NEA TRANSLATION GRANTS: Chantal Bilodeau translating Koffi Kwahulé

NEA TRANSLATION AWARD GOES TO:

Chantal Bilodeau translating works by French-African playwright KOFFI KWAHULÉ

To support the translation from French of plays by French-African playwright Koffi KwahuléKwahulé is a Paris-based playwright and novelist originally from Côte d'Ivoire. He received his doctorate in theater studies from the Sorbonne, and has written more than 20 plays, which have been produced internationally and translated into several languages. His work explores the dynamics of power and oppression of disenfranchised individuals, the search for identity, and the isolation of contemporary life in urban settings. This fellowship will support the translation of three plays — That Old Black Magic, Blue-S-cat, and The Melancholy of Barbarians — completeing Bilodeau's seven-play anthology of Kwahulé's work. The anthology will trace the evolution of his aesthetic, reflecting the influence of Hollywood films, rhythm and blues, and jazz.

Chantal Bilodeau is a playwright and translator whose work focuses on Franco-African theater. Her previous translations of Kwahulé's work have been presented by the Lark Play Development Center in New York City, and her own original plays include Pleasure & Pain, produced by San Francisco's Magic Theatre in 2007. She received her MFA in film and MFA in playwriting from Ohio University.

P'tite Souillure

by Koffi Kwahulé

A seemingly happy bourgeois family of three gathers in the living room to celebrate the anniversary of the parents’ first meeting in a movie theater. When the door rings the daughter opens to a young man who introduces himself as “the thunder’s son coming to burn down the house”. Nobody seems to have met the man before yet the daughter recognizes him as Ikedia. The play unfolds like a film in a sequence of tableaux set in closed spaces – a pervasive cinematic metaphor underscores the whole drama through intertextual references to Gone with the Wind – to reveal the hidden contradictions of a psychologically disturbed family. Ikedia, a rather taciturn character, appears as a magnet and a mirror, seducing each of the three characters in turn, and forcing one after the other to undergo introspection and expose his/her true self. Thus, the mother comes out as mentally unstable, a condition she developed since gunning down the bearer of the mask, Ikedia’s father. Throughout the play she undergoes a progressive verbal degeneracy that culminates in infantile language. The father and his daughter, whom he calls “Ptite Souillure”(the title of the play), maintain an incestuous relationship that triggers animosity between mother and daughter and which justifies the adolescent’s wish to leave the family at any cost, even if it entails killing her parents. Ikedia eventually renounces his initial resolve to burn down the house – an act the daughter sees and encourages as necessary vengeance for his father’s murder – when it became obvious that the family is embarked on an irreversible self destructive process.

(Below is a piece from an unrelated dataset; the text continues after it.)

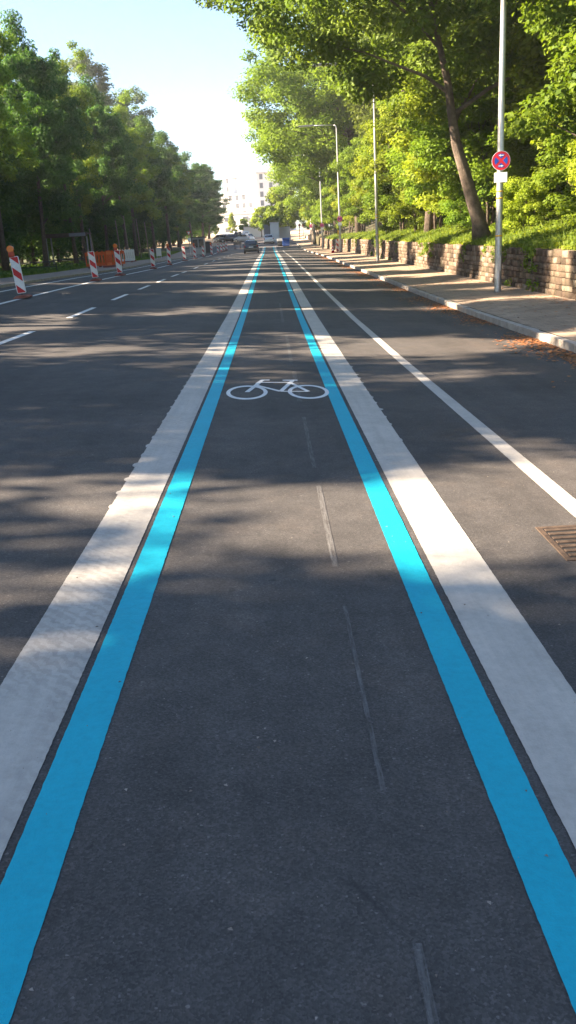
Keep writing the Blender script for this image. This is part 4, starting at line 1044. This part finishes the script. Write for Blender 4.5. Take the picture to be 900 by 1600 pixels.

Koffi Kwahulé was born in Abengourou (Ivory Coast). He studied at the Institut National des Arts in Abidjan, then at the École Nationale Supérieure des Arts et Techniques du Théâtre in Paris (Rue Blanche) as well as at the Sorbonne Nouvelle where he earned a doctorate in theatre studies.

His plays include Cette vieille magie noire (RFI 1st Prize in International Playwriting), Fama (dir. by the playwright, Festival de Limoges, 1998), Jaz (dir. by D. Giordano, Teatro del Fontanone in Rome, 2000), Le Masque boiteux (dir. by S. Koly and A. Dine, Glob Théâtre in Bordeaux, 2002), Bintou (dir. by. R. Gasquet, Théâtre Océan Nord in Brussels, 2003), P’tite-Souillure (dir. by E. Salzmannovà, DISK in Prague, 2003; Award winner at the Journées d’Auteurs in Lyon), Scat (dir. by Y. Bombay, Comédie de Saint-Etienne, 2003), La Dame du café d’en face (dir. by J. Heldenberg, Zuidpool Theater in Antwerp, 2004; SACD-RFI Prize 1994), Big Shoot (dir. by K/ Frédric, Théâtre Denise-Pelletier in Montréal, 2005).

 His plays have been published by Editions Lansman, Actes Sud-Papiers, Acoria and Theatrales, and have been translated into several languages.